TASK GOAL
Every line of the material that follows must be printed again exactly.
--- BEGIN DATASET EXTRACT ---
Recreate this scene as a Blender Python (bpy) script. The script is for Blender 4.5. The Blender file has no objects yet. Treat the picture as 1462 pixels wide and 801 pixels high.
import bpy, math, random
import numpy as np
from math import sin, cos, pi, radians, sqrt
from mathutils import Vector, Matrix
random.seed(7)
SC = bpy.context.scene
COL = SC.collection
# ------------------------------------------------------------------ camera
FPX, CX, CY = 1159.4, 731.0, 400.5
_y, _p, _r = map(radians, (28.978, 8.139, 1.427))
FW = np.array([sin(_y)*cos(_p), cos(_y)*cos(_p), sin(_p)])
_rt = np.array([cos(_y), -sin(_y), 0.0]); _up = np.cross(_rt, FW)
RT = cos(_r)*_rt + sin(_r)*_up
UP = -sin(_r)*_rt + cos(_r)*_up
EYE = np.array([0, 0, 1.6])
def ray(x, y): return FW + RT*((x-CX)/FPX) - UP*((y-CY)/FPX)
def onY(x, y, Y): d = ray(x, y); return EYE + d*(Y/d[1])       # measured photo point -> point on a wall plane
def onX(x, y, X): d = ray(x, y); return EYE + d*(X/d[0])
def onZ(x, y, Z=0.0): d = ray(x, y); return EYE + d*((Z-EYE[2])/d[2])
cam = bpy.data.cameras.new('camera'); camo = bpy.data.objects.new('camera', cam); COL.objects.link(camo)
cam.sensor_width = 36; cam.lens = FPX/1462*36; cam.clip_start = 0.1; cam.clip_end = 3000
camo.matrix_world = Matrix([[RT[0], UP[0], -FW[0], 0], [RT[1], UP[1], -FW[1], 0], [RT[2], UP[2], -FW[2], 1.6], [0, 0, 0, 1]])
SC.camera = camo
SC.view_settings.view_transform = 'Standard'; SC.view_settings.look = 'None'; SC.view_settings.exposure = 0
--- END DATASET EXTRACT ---
WRITTEN ANSWER
Recreate this scene as a Blender Python (bpy) script. The script is for Blender 4.5. The Blender file has no objects yet. Treat the picture as 1462 pixels wide and 801 pixels high.
import bpy, math, random
import numpy as np
from math import sin, cos, pi, radians, sqrt
from mathutils import Vector, Matrix
random.seed(7)
SC = bpy.context.scene
COL = SC.collection
# ------------------------------------------------------------------ camera
FPX, CX, CY = 1159.4, 731.0, 400.5
_y, _p, _r = map(radians, (28.978, 8.139, 1.427))
FW = np.array([sin(_y)*cos(_p), cos(_y)*cos(_p), sin(_p)])
_rt = np.array([cos(_y), -sin(_y), 0.0]); _up = np.cross(_rt, FW)
RT = cos(_r)*_rt + sin(_r)*_up
UP = -sin(_r)*_rt + cos(_r)*_up
EYE = np.array([0, 0, 1.6])
def ray(x, y): return FW + RT*((x-CX)/FPX) - UP*((y-CY)/FPX)
def onY(x, y, Y): d = ray(x, y); return EYE + d*(Y/d[1])       # measured photo point -> point on a wall plane
def onX(x, y, X): d = ray(x, y); return EYE + d*(X/d[0])
def onZ(x, y, Z=0.0): d = ray(x, y); return EYE + d*((Z-EYE[2])/d[2])
cam = bpy.data.cameras.new('camera'); camo = bpy.data.objects.new('camera', cam); COL.objects.link(camo)
cam.sensor_width = 36; cam.lens = FPX/1462*36; cam.clip_start = 0.1; cam.clip_end = 3000
camo.matrix_world = Matrix([[RT[0], UP[0], -FW[0], 0], [RT[1], UP[1], -FW[1], 0], [RT[2], UP[2], -FW[2], 1.6], [0, 0, 0, 1]])
SC.camera = camo
SC.view_settings.view_transform = 'Standard'; SC.view_settings.look = 'None'; SC.view_settings.exposure = 0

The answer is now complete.